The required output is a word-for-word copy of the lines from the line bearing "Write part 2" through the line bearing "mb.add(vs, fs); o", inclusive, and no other lines.

********

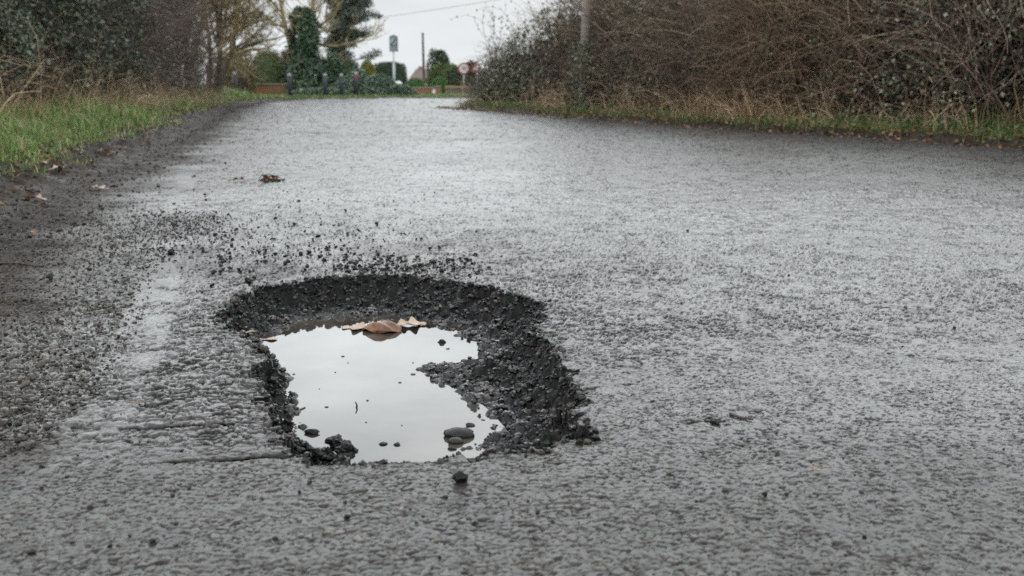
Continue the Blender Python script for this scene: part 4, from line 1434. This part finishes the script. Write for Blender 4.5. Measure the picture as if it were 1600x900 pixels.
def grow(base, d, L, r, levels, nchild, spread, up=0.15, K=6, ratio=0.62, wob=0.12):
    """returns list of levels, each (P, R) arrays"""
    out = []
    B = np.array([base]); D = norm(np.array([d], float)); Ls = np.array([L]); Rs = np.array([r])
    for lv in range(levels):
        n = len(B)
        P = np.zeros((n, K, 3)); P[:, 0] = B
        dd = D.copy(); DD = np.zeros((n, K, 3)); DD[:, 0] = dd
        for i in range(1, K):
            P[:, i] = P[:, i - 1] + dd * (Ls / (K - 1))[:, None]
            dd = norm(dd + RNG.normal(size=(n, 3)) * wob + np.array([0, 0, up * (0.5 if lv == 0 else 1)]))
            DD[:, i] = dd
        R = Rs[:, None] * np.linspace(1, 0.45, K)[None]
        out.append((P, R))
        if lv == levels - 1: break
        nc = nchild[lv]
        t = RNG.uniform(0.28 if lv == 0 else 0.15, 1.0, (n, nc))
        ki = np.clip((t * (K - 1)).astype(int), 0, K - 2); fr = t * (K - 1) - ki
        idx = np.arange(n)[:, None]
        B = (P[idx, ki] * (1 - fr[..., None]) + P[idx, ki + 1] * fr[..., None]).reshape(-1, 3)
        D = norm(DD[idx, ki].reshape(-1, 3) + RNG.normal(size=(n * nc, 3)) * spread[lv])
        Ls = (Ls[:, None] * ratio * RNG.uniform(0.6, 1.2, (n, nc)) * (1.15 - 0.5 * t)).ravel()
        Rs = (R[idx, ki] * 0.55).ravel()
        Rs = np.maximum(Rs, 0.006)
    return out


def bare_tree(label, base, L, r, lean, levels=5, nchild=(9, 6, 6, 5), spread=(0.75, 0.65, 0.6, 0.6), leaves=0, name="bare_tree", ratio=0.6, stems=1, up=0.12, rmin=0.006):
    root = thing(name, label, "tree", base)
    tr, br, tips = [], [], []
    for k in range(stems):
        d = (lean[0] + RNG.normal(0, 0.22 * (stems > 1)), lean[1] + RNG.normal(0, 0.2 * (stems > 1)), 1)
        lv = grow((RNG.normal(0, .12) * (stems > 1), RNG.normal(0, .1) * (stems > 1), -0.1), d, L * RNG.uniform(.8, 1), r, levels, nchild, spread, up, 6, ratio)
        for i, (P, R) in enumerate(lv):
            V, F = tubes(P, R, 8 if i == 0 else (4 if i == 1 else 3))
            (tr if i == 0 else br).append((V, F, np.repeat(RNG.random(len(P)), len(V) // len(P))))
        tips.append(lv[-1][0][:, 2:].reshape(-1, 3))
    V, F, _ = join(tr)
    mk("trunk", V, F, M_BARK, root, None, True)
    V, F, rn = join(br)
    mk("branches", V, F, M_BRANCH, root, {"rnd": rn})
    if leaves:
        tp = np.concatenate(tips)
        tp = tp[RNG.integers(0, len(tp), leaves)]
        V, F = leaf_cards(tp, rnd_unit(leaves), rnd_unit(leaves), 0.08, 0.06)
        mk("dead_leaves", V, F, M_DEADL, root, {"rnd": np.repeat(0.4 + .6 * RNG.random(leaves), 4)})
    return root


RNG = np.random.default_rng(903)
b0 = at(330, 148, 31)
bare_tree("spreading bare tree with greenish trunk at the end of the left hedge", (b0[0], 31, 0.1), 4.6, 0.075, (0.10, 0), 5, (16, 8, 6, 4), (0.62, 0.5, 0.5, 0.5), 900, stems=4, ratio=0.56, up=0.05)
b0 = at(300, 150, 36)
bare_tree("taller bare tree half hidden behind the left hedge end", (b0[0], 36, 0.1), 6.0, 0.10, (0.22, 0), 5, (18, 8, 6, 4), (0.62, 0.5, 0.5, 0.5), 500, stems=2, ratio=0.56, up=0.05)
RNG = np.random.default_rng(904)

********

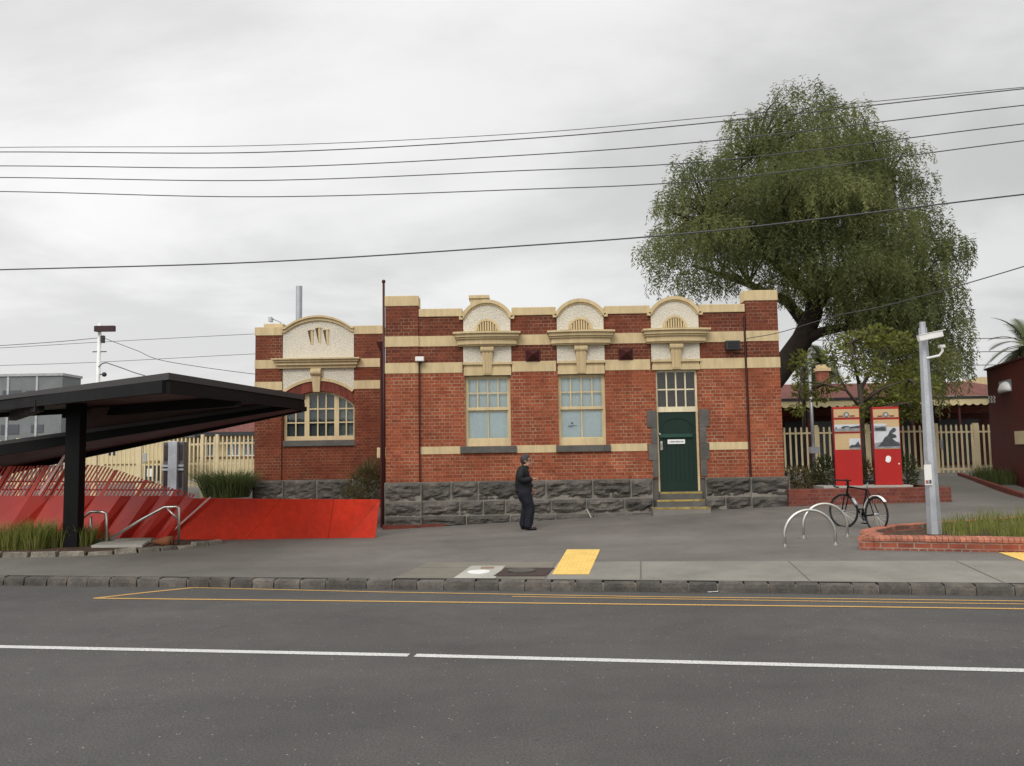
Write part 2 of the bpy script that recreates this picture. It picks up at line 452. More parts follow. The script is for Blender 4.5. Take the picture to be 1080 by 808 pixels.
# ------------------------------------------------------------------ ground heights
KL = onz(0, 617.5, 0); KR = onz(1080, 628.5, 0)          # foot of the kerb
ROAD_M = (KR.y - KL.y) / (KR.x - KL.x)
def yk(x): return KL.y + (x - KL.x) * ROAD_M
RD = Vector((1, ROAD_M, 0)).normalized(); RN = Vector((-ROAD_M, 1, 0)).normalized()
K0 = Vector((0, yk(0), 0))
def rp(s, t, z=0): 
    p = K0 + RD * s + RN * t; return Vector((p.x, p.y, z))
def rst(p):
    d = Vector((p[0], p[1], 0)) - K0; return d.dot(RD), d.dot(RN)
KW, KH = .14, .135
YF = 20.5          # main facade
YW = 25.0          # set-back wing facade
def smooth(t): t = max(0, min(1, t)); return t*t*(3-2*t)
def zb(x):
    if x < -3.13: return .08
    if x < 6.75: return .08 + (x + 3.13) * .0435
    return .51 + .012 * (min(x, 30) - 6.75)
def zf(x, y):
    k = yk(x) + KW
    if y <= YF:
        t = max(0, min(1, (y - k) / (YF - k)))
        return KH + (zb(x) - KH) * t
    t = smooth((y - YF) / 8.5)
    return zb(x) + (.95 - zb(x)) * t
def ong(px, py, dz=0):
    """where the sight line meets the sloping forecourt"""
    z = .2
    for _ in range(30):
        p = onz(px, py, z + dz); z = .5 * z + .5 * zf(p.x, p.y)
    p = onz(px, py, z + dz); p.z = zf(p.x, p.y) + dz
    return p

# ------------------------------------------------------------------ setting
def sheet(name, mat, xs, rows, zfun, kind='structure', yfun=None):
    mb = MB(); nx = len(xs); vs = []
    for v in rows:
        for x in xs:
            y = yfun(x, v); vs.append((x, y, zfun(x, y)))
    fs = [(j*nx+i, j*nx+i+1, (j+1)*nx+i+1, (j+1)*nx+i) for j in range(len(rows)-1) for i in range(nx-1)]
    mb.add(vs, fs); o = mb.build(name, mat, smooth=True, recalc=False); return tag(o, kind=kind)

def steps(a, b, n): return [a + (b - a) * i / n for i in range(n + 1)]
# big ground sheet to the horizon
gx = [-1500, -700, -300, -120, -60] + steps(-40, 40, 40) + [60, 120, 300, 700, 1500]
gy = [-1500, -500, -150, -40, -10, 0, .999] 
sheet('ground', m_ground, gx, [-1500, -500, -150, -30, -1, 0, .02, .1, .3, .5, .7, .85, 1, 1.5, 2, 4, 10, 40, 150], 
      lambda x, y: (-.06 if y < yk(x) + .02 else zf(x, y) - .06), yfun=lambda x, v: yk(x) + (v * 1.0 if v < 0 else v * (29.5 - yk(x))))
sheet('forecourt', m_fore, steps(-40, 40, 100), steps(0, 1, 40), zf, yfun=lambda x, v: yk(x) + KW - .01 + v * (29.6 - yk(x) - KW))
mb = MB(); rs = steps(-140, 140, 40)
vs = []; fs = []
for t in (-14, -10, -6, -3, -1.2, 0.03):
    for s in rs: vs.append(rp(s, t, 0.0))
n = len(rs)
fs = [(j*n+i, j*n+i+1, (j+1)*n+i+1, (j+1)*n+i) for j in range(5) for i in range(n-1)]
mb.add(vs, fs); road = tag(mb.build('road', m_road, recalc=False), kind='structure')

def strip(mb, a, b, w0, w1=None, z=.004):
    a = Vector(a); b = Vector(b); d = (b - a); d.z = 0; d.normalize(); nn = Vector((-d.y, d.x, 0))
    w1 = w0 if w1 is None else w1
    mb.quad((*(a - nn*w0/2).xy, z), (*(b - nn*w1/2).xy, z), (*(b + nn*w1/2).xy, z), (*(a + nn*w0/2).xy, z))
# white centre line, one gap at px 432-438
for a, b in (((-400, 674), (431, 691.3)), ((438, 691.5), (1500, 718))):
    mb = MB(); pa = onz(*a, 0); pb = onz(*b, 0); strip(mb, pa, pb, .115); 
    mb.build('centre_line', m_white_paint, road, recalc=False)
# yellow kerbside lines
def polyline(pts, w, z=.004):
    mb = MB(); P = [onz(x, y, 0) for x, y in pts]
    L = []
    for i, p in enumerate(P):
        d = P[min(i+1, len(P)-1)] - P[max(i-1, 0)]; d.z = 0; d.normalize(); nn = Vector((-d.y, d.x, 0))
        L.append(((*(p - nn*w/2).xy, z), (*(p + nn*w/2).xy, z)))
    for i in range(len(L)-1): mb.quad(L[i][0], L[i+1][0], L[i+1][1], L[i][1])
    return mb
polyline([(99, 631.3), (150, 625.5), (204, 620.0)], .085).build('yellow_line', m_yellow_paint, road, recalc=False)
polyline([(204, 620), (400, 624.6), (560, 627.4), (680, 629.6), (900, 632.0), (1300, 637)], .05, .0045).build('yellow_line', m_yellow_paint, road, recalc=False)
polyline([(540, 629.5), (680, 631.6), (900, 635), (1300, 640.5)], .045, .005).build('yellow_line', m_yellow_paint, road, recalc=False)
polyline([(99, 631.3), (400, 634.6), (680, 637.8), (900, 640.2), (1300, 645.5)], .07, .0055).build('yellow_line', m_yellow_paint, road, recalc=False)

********

(EXERCISE ANSWER)
Write part 2 of the bpy script that recreates this picture. It picks up at line 452. More parts follow. The script is for Blender 4.5. Take the picture to be 1080 by 808 pixels.
# ------------------------------------------------------------------ ground heights
KL = onz(0, 617.5, 0); KR = onz(1080, 628.5, 0)          # foot of the kerb
ROAD_M = (KR.y - KL.y) / (KR.x - KL.x)
def yk(x): return KL.y + (x - KL.x) * ROAD_M
RD = Vector((1, ROAD_M, 0)).normalized(); RN = Vector((-ROAD_M, 1, 0)).normalized()
K0 = Vector((0, yk(0), 0))
def rp(s, t, z=0): 
    p = K0 + RD * s + RN * t; return Vector((p.x, p.y, z))
def rst(p):
    d = Vector((p[0], p[1], 0)) - K0; return d.dot(RD), d.dot(RN)
KW, KH = .14, .135
YF = 20.5          # main facade
YW = 25.0          # set-back wing facade
def smooth(t): t = max(0, min(1, t)); return t*t*(3-2*t)
def zb(x):
    if x < -3.13: return .08
    if x < 6.75: return .08 + (x + 3.13) * .0435
    return .51 + .012 * (min(x, 30) - 6.75)
def zf(x, y):
    k = yk(x) + KW
    if y <= YF:
        t = max(0, min(1, (y - k) / (YF - k)))
        return KH + (zb(x) - KH) * t
    t = smooth((y - YF) / 8.5)
    return zb(x) + (.95 - zb(x)) * t
def ong(px, py, dz=0):
    """where the sight line meets the sloping forecourt"""
    z = .2
    for _ in range(30):
        p = onz(px, py, z + dz); z = .5 * z + .5 * zf(p.x, p.y)
    p = onz(px, py, z + dz); p.z = zf(p.x, p.y) + dz
    return p

# ------------------------------------------------------------------ setting
def sheet(name, mat, xs, rows, zfun, kind='structure', yfun=None):
    mb = MB(); nx = len(xs); vs = []
    for v in rows:
        for x in xs:
            y = yfun(x, v); vs.append((x, y, zfun(x, y)))
    fs = [(j*nx+i, j*nx+i+1, (j+1)*nx+i+1, (j+1)*nx+i) for j in range(len(rows)-1) for i in range(nx-1)]
    mb.add(vs, fs); o = mb.build(name, mat, smooth=True, recalc=False); return tag(o, kind=kind)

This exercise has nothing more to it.